Fragment
Har Sanders (1929) en Gerard Reve (1923) worden geboren in een vooroorlogs, arbeideristisch milieu dat in Nederland niet meer bestaat. De woningen zijn klein, de moeders doen de huishouding, kleding wordt eindeloos hersteld en de vaders verdienen de dubbeltjes, die stuk voor stuk vele malen worden omgedraaid. Een groot deel van de vooroorlogse generatie groeit op in armoede, gaat door de nachtmerrie van de oorlog en krijgt daarna te maken met een complexe, standenloze maatschappij en een exploderende welvaart, terwijl hun ouders achterblijven bij deze maatschappelijke ontwikkelingen.
Een gevoel van vervreemding bepaalt daarom voor een deel het leven van veel mensen met een behoeftige achtergrond die na de oorlog volwassen worden, zoals Har Sanders en Gerard Reve. Ze groeien op in armoede en worstelen zich door de oorlog, waarna ze als welvarende en succesvolle kunstenaars in sociaal opzicht het arbeideristische milieu van hun jeugd ontstijgen, terwijl emotionele herinneringen aan hun vormende jaren hun werk blijven domineren. Het beeldend werk van Har Sanders wordt bijvoorbeeld beheerst door gevoelens van nostalgie en isolatie, alsof hij zich tegelijk voelt aangetrokken en afgestoten door zijn achtergrond.

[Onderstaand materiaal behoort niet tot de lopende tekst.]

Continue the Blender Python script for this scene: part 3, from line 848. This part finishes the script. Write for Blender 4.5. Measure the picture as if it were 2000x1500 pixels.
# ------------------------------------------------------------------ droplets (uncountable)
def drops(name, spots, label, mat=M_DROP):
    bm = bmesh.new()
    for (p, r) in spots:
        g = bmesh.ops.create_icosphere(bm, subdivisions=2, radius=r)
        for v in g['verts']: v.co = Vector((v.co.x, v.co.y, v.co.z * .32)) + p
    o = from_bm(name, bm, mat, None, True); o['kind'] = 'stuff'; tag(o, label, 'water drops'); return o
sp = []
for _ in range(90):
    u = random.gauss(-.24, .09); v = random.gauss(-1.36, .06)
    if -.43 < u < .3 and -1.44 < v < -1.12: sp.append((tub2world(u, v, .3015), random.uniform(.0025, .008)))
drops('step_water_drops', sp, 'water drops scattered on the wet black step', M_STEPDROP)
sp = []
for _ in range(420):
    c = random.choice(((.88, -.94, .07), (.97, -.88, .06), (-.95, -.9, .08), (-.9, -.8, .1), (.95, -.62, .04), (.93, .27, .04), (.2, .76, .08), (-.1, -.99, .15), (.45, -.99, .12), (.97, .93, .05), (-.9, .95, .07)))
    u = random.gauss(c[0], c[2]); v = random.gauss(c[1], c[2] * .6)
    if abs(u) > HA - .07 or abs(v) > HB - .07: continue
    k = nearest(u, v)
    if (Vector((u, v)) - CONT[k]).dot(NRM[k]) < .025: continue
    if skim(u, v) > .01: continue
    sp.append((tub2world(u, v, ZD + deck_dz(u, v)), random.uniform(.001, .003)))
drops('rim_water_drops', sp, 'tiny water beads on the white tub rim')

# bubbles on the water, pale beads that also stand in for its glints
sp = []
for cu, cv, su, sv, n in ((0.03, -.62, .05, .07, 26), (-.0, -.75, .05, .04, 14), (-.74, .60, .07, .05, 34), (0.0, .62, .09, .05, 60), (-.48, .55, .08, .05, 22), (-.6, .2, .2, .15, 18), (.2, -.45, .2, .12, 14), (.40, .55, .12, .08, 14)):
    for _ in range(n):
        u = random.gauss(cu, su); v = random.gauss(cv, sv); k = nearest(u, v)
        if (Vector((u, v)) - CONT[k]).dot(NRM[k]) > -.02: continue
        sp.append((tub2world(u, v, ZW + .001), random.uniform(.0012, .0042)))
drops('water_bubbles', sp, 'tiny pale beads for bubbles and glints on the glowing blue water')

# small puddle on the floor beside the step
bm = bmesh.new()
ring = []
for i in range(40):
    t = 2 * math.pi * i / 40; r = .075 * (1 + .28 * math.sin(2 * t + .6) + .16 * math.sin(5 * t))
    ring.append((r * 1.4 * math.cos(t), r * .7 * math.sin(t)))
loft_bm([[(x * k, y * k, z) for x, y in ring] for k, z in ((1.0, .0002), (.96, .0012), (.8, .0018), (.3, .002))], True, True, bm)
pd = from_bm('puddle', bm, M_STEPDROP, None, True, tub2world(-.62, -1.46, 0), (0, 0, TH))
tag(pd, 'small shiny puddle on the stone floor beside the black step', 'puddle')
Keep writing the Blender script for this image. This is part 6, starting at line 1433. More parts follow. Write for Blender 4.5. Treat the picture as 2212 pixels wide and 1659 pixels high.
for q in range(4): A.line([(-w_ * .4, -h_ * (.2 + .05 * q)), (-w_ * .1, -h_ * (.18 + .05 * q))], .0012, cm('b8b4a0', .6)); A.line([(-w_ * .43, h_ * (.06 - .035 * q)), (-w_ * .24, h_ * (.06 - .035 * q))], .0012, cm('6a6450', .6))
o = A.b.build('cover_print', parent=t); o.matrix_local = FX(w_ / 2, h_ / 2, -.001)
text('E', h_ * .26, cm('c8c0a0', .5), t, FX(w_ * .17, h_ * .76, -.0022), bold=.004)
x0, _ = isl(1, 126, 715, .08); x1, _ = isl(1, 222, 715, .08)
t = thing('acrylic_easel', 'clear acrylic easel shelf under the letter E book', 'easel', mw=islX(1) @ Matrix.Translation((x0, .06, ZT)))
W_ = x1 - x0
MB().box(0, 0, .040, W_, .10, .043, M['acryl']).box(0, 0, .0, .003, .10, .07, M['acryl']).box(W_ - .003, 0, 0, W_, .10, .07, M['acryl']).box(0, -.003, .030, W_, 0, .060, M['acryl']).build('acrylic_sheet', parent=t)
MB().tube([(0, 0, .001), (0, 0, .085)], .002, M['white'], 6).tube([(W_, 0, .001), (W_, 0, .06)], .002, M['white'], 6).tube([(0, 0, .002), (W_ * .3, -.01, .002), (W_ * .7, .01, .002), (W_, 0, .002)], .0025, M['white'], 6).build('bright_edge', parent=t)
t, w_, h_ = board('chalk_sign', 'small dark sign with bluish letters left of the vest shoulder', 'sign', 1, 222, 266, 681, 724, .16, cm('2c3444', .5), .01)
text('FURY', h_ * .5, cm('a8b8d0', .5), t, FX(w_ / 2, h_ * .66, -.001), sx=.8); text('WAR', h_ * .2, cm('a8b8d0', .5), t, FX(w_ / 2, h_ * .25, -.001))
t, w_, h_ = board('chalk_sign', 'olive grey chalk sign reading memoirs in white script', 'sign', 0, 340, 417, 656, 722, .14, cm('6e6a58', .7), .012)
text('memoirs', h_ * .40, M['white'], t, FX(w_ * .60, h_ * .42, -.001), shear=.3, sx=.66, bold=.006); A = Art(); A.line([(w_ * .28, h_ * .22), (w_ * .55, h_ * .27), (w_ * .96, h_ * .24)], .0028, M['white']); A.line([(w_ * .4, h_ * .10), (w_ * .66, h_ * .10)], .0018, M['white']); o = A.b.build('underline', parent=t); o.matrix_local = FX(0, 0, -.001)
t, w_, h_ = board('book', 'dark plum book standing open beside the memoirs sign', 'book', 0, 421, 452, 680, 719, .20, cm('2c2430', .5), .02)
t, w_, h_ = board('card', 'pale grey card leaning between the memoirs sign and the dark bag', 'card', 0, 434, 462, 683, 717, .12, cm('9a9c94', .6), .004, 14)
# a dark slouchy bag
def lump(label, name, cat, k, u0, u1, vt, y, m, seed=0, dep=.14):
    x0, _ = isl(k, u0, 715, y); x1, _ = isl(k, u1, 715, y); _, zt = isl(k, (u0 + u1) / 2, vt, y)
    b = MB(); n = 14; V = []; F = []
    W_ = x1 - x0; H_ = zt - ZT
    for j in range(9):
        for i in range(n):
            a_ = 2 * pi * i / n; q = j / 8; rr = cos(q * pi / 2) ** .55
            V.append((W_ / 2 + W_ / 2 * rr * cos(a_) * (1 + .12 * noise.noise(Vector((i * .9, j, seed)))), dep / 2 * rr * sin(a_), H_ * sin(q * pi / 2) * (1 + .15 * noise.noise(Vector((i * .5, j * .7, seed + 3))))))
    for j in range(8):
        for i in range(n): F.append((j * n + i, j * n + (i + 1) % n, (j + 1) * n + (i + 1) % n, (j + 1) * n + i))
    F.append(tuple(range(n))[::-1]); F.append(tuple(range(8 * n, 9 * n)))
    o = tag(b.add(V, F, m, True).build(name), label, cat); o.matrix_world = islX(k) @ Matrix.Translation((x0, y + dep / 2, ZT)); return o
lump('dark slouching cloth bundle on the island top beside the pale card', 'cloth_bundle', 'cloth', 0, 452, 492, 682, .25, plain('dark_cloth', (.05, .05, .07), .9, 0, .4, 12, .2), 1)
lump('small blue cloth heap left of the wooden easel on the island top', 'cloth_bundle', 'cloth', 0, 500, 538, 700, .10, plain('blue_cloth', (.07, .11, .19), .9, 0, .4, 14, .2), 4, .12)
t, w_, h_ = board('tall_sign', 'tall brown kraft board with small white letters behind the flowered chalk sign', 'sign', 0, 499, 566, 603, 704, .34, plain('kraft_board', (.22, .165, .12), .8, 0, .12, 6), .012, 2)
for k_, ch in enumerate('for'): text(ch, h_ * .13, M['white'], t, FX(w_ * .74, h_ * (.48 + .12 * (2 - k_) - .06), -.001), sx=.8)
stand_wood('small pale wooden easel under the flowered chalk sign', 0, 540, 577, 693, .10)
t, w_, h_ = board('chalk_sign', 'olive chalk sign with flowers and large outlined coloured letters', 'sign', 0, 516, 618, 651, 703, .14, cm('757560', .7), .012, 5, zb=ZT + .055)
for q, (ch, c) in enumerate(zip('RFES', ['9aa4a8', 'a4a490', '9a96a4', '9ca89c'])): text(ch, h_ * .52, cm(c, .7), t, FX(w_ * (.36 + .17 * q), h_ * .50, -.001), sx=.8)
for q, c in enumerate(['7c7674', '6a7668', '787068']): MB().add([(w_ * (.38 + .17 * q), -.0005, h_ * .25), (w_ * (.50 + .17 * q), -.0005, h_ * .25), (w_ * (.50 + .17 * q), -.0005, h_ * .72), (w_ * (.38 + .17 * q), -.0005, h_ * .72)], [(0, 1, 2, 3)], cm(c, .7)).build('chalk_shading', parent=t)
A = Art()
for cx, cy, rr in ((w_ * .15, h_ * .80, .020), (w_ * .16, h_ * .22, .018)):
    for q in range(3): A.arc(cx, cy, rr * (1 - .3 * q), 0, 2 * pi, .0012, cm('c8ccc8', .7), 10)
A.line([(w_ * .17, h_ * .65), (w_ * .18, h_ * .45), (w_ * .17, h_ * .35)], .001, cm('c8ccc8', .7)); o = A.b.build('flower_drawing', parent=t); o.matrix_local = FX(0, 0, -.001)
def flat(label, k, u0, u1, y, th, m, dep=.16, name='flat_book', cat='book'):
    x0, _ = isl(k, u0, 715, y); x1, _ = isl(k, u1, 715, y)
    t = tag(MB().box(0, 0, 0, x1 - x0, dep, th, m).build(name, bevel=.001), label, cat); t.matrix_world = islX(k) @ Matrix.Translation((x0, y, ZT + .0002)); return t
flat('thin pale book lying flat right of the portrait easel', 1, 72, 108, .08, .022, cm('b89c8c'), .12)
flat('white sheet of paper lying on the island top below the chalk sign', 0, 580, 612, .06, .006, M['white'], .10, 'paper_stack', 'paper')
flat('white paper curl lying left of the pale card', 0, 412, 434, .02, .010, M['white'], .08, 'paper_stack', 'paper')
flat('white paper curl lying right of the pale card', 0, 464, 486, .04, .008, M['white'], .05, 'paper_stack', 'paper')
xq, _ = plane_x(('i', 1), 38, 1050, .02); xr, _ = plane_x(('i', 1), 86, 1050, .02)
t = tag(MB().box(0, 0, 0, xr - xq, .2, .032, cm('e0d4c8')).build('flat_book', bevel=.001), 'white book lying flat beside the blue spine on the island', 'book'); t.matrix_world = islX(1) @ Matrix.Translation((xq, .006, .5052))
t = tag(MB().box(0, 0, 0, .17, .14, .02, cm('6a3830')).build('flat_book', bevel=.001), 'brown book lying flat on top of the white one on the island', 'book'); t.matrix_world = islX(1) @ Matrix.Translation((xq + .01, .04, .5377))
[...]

Hij schildert stoffen die herinneren aan zijn vader en grootvader, beiden kleermakers, of een verroest bordje met de tekst Eigen Weg, wat je kunt lezen als een autobiografie in twee woorden. Gerard Reve beschrijft vooral in zijn beginjaren, maar ook in zijn latere werk, het beklemmende en armoedige milieu waarin hij opgroeide, zoals zoveel Nederlanders in die tijd, wat hem niet alleen succes als kunstenaar oplevert, maar waarschijnlijk ook een gevoel van bevrijding en hergeboorte.